Titus Oates - Aftermath

Aftermath

On 31 August 1681, Oates was told to leave his apartments in Whitehall, but remained undeterred and even denounced the King, the Duke of York, and just about anyone he regarded as an opponent. He was arrested for sedition, sentenced to a fine of £100,000 and thrown into prison.
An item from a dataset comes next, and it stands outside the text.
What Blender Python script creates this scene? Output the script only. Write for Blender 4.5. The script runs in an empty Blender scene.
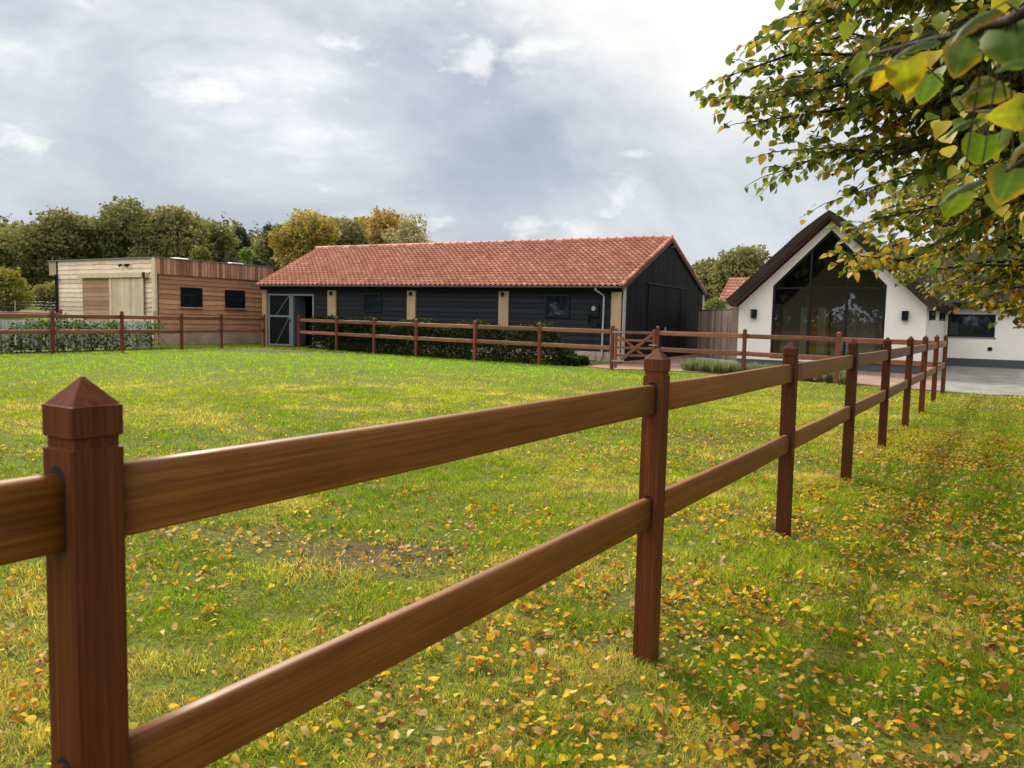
import bpy, bmesh, math, random
import numpy as np
from mathutils import Vector, Matrix, noise as mnoise
R = math.radians
random.seed(7)
rng = np.random.default_rng(7)
S = bpy.context.scene
COL = S.collection

# ------------------------------------------------------------------ camera
FPX, PITCH, ROLL, HC = 790.0, 0.0807, 0.0216, 1.509
_rt, _up, _fw = Vector((1, 0, 0)), Vector((0, math.sin(PITCH), math.cos(PITCH))), Vector((0, math.cos(PITCH), -math.sin(PITCH)))
CRT = _rt * math.cos(ROLL) + _up * math.sin(ROLL)
CUP = _up * math.cos(ROLL) - _rt * math.sin(ROLL)
CAM = Vector((0, 0, HC))
def ray(px, py):
    return (CRT * ((px - 512) / FPX) + CUP * ((384 - py) / FPX) + _fw)
def at(px, py, Y):                      # the point seen at a pixel, at forward distance Y
    d = ray(px, py)
    return CAM + d * (Y / d.y)
def gx(px, py, Y):
    p = at(px, py, Y); return (p.x, p.y)

# ------------------------------------------------------------------ helpers
def link(o, parent=None):
    COL.objects.link(o)
    if parent is not None: o.parent = parent
    return o
def tag(o, label=None, cat=None, group=None, kind=None):
    if label: o['label'] = label
    if cat: o['category'] = cat
    if group: o['group'] = group
    if kind: o['kind'] = kind
    return o
def empty(name, loc, rz=0, label=None, cat=None, group=None):
    o = bpy.data.objects.new(name, None); o.empty_display_size = .2
    o.location = loc; o.rotation_euler = (0, 0, rz)
    link(o); return tag(o, label, cat, group)

class MB:
    """collects shapes for ONE mesh object"""
    def __init__(s): s.v, s.f, s.t, s.m, s.sm = [], [], [], [], []
    def face(s, pts, tone=.5, mi=0, smooth=False):
        i = len(s.v); s.v += [tuple(p) for p in pts]
        s.f.append(tuple(range(i, i + len(pts)))); s.t.append(tone); s.m.append(mi); s.sm.append(smooth)
    def mesh(s, verts, faces, tone=.5, mi=0, smooth=False):
        i = len(s.v); s.v += [tuple(p) for p in verts]
        for f in faces:
            s.f.append(tuple(i + k for k in f)); s.t.append(tone); s.m.append(mi); s.sm.append(smooth)
    def hexa(s, c, tone=.5, mi=0):       # 8 corners: bottom loop 0-3, top loop 4-7
        s.mesh(c, [(3, 2, 1, 0), (4, 5, 6, 7), (0, 1, 5, 4), (1, 2, 6, 5), (2, 3, 7, 6), (3, 0, 4, 7)], tone, mi)
    def box(s, F, u0, u1, v0, v1, z0, z1, tone=.5, mi=0):
        s.hexa([F(u0, v0, z0), F(u1, v0, z0), F(u1, v1, z0), F(u0, v1, z0),
                F(u0, v0, z1), F(u1, v0, z1), F(u1, v1, z1), F(u0, v1, z1)], tone, mi)
    def tube(s, pts, rad, n=8, tone=.5, mi=0, cap=True, smooth=True):
        pts = [Vector(p) for p in pts]
        if not isinstance(rad, (list, tuple)): rad = [rad] * len(pts)
        rings = []; ref = Vector((0.13, .31, 1)).normalized()
        for k, p in enumerate(pts):
            t = (pts[min(k + 1, len(pts) - 1)] - pts[max(k - 1, 0)]).normalized()
            a = t.cross(ref)
            if a.length < .1: a = t.cross(Vector((1, 0, 0)))
            a.normalize(); b = t.cross(a)
            rings.append([p + (a * math.cos(2 * math.pi * j / n) + b * math.sin(2 * math.pi * j / n)) * rad[k] for j in range(n)])
        i = len(s.v)
        vs = [q for r in rings for q in r]
        fs = [(k * n + j, k * n + (j + 1) % n, (k + 1) * n + (j + 1) % n, (k + 1) * n + j) for k in range(len(pts) - 1) for j in range(n)]
        s.mesh(vs, fs, tone, mi, smooth)
        if cap:
            s.mesh(rings[0], [tuple(range(n))], tone, mi); s.mesh(rings[-1], [tuple(range(n - 1, -1, -1))], tone, mi)
    def bar(s, a, b, w, h, tone=.5, mi=0, upv=(0, 0, 1)):
        a, b = Vector(a), Vector(b); t = (b - a).normalized(); upv = Vector(upv)
        r = t.cross(upv).normalized(); q = r.cross(t).normalized()
        c = []
        for p in (a, b):
            c += [p - r * w / 2 - q * h / 2, p + r * w / 2 - q * h / 2, p + r * w / 2 + q * h / 2, p - r * w / 2 + q * h / 2]
        s.mesh(c, [(0, 1, 2, 3), (7, 6, 5, 4), (0, 4, 5, 1), (1, 5, 6, 2), (2, 6, 7, 3), (3, 7, 4, 0)], tone, mi)
    def grid(s, nu, nv, fn, tone=.5, mi=0, smooth=True):
        vs = [fn(i / nu, j / nv) for j in range(nv + 1) for i in range(nu + 1)]
        w = nu + 1
        fs = [(j * w + i, j * w + i + 1, (j + 1) * w + i + 1, (j + 1) * w + i) for j in range(nv) for i in range(nu)]
        s.mesh(vs, fs, tone, mi, smooth)
    def build(s, name, mats, parent=None, loc=None, fix=True):
        me = bpy.data.meshes.new(name)
        org = Vector(parent.location) if parent is not None and loc is None else Vector(loc or (0, 0, 0))
        if parent is not None and parent.parent is not None: org = Vector(parent.parent.location)
        inv = Matrix.Rotation(-parent.rotation_euler.z, 3, 'Z') if parent is not None else Matrix.Identity(3)
        me.from_pydata([tuple(inv @ (Vector(p) - org)) for p in s.v], [], s.f)
        at_ = me.attributes.new('tone', 'FLOAT', 'FACE'); at_.data.foreach_set('value', s.t)
        me.polygons.foreach_set('material_index', s.m); me.polygons.foreach_set('use_smooth', s.sm)
        if not isinstance(mats, (list, tuple)): mats = [mats]
        for m in mats: me.materials.append(m)
        if fix:
            bm = bmesh.new(); bm.from_mesh(me); bmesh.ops.recalc_face_normals(bm, faces=bm.faces); bm.to_mesh(me); bm.free()
        me.update()
        o = bpy.data.objects.new(name, me)
        if parent is None: o.location = org
        return link(o, parent)

def np_mesh(name, V, F, mat, parent=None, cols=None, org=(0, 0, 0), smooth=False):
    """big meshes: V (n,3), F list of (m,k) index arrays; cols (n,3) per vertex"""
    me = bpy.data.meshes.new(name)
    V = np.asarray(V, np.float32) - np.asarray(org, np.float32)
    me.vertices.add(len(V)); me.vertices.foreach_set('co', V.ravel())
    loops = np.concatenate([f.ravel() for f in F]).astype(np.int32)
    tot = np.concatenate([np.full(len(f), f.shape[1]) for f in F]).astype(np.int32)
    st = np.concatenate([[0], np.cumsum(tot)[:-1]]).astype(np.int32)
    me.loops.add(len(loops)); me.loops.foreach_set('vertex_index', loops)
    me.polygons.add(len(tot)); me.polygons.foreach_set('loop_start', st); me.polygons.foreach_set('loop_total', tot)
    if smooth: me.polygons.foreach_set('use_smooth', np.ones(len(tot), bool))
    if cols is not None:
        a = me.attributes.new('col', 'FLOAT_COLOR', 'POINT')
        c = np.ones((len(V), 4), np.float32); c[:, :3] = cols; a.data.foreach_set('color', c.ravel())
    me.materials.append(mat); me.update(calc_edges=True); me.validate()
    o = bpy.data.objects.new(name, me); 
    if parent is None: o.location = org
    return link(o, parent)

def frame(O, e1, e2):
    O = Vector((O[0], O[1], 0)); a = Vector((e1[0], e1[1], 0)).normalized(); b = Vector((e2[0], e2[1], 0)).normalized()
    return lambda u, v, z: O + a * u + b * v + Vector((0, 0, z))
def hit_uz(px, py, O, e1):               # a pixel on the upright plane through O along e1 -> (u, z)
    d = ray(px, py); e = Vector((e1[0], e1[1])).normalized()
    n = Vector((-e.y, e.x))
    t = (Vector((O[0], O[1])) - CAM.xy).dot(n) / d.xy.dot(n)
    p = CAM + d * t
    return ((p.xy - Vector((O[0], O[1]))).dot(e), p.z)

# ------------------------------------------------------------------ materials
class NT:
    def __init__(s, name):
        s.m = bpy.data.materials.new(name); s.m.use_nodes = True; s.t = s.m.node_tree; s.t.nodes.clear()
        s.out = s.n('ShaderNodeOutputMaterial')
    def n(s, typ, **kw):
        o = s.t.nodes.new(typ)
        for k, v in kw.items():
            if k in o.inputs.keys() and not hasattr(o, k): o.inputs[k].default_value = v
            else: setattr(o, k, v)
        return o
    def l(s, a, b): s.t.links.new(a, b)
    def coord(s, kind='Object', scale=(1, 1, 1)):
        tc = s.n('ShaderNodeTexCoord'); mp = s.n('ShaderNodeMapping'); mp.inputs['Scale'].default_value = scale
        s.l(tc.outputs[kind], mp.inputs['Vector']); return mp.outputs[0]
    def noise(s, vec, scale, detail=4, rough=.55, out='Fac', dist=0):
        x = s.n('ShaderNodeTexNoise'); x.inputs['Scale'].default_value = scale; x.inputs['Detail'].default_value = detail
        x.inputs['Roughness'].default_value = rough; x.inputs['Distortion'].default_value = dist
        s.l(vec, x.inputs['Vector']); return x.outputs[out]
    def ramp(s, fac, stops):
        x = s.n('ShaderNodeValToRGB'); el = x.color_ramp.elements
        while len(el) < len(stops): el.new(.5)
        for e, (p, c) in zip(el, stops):
            e.position = p; e.color = (c[0], c[1], c[2], 1) if isinstance(c, (tuple, list)) else (c, c, c, 1)
        s.l(fac, x.inputs[0]); return x.outputs[0]
    def mix(s, fac, a, b, mode='MIX'):
        x = s.n('ShaderNodeMix', data_type='RGBA', blend_type=mode)
        for sock, val in ((x.inputs[0], fac), (x.inputs[6], a), (x.inputs[7], b)):
            if hasattr(val, 'is_output'): s.l(val, sock)
            elif isinstance(val, (int, float)): sock.default_value = val if sock.type == 'VALUE' else (val, val, val, 1)
            else: sock.default_value = (*val, 1)
        return x.outputs[2]
    def math(s, op, a, b=0.0, clamp=False):
        x = s.n('ShaderNodeMath', operation=op, use_clamp=clamp)
        for sock, val in ((x.inputs[0], a), (x.inputs[1], b)):
            if hasattr(val, 'is_output'): s.l(val, sock)
            else: sock.default_value = val
        return x.outputs[0]
    def attr(s, name, out='Fac'):
        a = s.n('ShaderNodeAttribute'); a.attribute_name = name; return a.outputs[out]
    def rnd(s): return s.n('ShaderNodeObjectInfo').outputs['Random']
    def bump(s, h, strength=.3, dist=.01):
        b = s.n('ShaderNodeBump'); b.inputs['Strength'].default_value = strength; b.inputs['Distance'].default_value = dist
        s.l(h, b.inputs['Height']); return b.outputs[0]
    def pbr(s, col, rough=.6, normal=None, spec=.5, metal=0.0):
        p = s.n('ShaderNodeBsdfPrincipled')
        for sock, val in ((p.inputs['Base Color'], col), (p.inputs['Roughness'], rough)):
            if hasattr(val, 'is_output'): s.l(val, sock)
            elif isinstance(val, (int, float)): sock.default_value = val
            else: sock.default_value = (*val, 1)
        p.inputs['Specular IOR Level'].default_value = spec; p.inputs['Metallic'].default_value = metal
        if normal is not None: s.l(normal, p.inputs['Normal'])
        s.l(p.outputs[0], s.out.inputs[0]); s.p = p
        return s.m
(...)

When James II acceded to the throne in 1685, he had Oates retried and sentenced for perjury to be stripped of clerical dress, imprisoned for life and to be "whipped through the streets of London five days a year for the remainder of his life." Oates was taken out of his cell wearing a hat with the text "Titus Oates, convicted upon full evidence of two horrid perjuries" and put into the pillory at the gate of Westminster Hall (now New Palace Yard) where passers-by pelted him with eggs. The next day he was pilloried in London and the third day was stripped, tied to a cart, and whipped from Aldgate to Newgate. The next day, the whipping resumed. The judge was Judge Jeffreys who stated that Oates was a "shame to mankind".

Oates spent the next three years in prison. In 1689, upon the accession of William of Orange and Mary, he was pardoned and granted a pension of £260 a year, but his reputation did not recover. The pension was later suspended, but in 1698 was restored and increased to £300 a year. Oates died on 12 or 13 July 1705.